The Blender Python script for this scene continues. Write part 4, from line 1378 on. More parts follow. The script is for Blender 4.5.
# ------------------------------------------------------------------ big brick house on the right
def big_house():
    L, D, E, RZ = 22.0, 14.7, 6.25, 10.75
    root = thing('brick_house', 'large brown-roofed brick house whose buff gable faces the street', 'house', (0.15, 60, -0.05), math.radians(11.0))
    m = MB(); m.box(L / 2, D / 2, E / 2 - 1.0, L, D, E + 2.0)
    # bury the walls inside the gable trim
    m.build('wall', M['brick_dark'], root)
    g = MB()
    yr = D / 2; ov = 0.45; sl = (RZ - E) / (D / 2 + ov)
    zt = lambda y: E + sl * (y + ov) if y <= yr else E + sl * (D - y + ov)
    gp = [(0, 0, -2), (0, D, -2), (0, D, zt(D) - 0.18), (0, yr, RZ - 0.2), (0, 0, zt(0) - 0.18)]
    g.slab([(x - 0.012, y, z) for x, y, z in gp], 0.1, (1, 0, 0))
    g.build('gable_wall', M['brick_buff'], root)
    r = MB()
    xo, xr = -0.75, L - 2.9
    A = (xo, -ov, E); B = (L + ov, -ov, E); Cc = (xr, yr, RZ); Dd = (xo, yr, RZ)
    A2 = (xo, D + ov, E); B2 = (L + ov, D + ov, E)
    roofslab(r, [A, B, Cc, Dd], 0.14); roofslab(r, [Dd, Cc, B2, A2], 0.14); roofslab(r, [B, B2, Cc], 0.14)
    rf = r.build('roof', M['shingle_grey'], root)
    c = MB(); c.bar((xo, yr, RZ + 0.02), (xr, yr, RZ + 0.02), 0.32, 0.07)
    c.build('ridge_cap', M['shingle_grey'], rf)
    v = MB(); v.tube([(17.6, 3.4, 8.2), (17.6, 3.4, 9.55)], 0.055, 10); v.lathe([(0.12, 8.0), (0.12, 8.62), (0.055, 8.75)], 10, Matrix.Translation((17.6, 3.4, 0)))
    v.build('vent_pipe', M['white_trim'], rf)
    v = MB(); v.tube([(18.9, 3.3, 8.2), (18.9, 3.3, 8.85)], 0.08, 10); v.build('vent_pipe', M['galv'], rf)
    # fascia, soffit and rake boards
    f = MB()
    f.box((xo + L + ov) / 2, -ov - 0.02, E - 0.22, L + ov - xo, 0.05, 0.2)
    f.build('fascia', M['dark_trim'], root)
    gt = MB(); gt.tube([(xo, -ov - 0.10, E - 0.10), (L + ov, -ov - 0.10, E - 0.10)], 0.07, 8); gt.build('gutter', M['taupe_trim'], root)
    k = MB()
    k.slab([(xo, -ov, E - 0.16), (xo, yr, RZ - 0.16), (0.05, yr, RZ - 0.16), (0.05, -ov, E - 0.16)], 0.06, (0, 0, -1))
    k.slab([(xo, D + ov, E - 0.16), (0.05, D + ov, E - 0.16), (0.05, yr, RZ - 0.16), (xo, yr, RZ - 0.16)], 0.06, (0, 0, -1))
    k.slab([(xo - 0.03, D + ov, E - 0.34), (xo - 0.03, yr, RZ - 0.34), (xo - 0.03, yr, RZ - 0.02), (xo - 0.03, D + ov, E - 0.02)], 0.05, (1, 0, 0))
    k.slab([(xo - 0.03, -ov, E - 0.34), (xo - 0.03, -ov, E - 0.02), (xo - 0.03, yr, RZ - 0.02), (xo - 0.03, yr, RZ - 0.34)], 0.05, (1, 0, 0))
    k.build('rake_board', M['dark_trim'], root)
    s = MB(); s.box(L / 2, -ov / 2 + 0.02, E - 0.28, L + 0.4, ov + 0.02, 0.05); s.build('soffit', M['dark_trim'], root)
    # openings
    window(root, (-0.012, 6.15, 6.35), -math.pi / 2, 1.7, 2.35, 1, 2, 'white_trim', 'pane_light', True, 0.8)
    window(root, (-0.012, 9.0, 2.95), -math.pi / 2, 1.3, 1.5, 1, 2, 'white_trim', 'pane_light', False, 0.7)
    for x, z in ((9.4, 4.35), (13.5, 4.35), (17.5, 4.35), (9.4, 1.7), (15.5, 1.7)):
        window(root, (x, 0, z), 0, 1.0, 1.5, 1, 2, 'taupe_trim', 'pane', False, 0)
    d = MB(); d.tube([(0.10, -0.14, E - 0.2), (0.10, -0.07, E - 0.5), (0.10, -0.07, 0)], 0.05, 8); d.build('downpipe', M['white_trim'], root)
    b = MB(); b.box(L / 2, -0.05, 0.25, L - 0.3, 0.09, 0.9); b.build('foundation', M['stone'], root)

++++

Given task:
Everything from the first line above through the line that contains "# bury the walls inside the gable trim" should be duplicated exactly, please, and nothing beyond it.

Right answer:
The Blender Python script for this scene continues. Write part 4, from line 1378 on. More parts follow. The script is for Blender 4.5.
# ------------------------------------------------------------------ big brick house on the right
def big_house():
    L, D, E, RZ = 22.0, 14.7, 6.25, 10.75
    root = thing('brick_house', 'large brown-roofed brick house whose buff gable faces the street', 'house', (0.15, 60, -0.05), math.radians(11.0))
    m = MB(); m.box(L / 2, D / 2, E / 2 - 1.0, L, D, E + 2.0)
    # bury the walls inside the gable trim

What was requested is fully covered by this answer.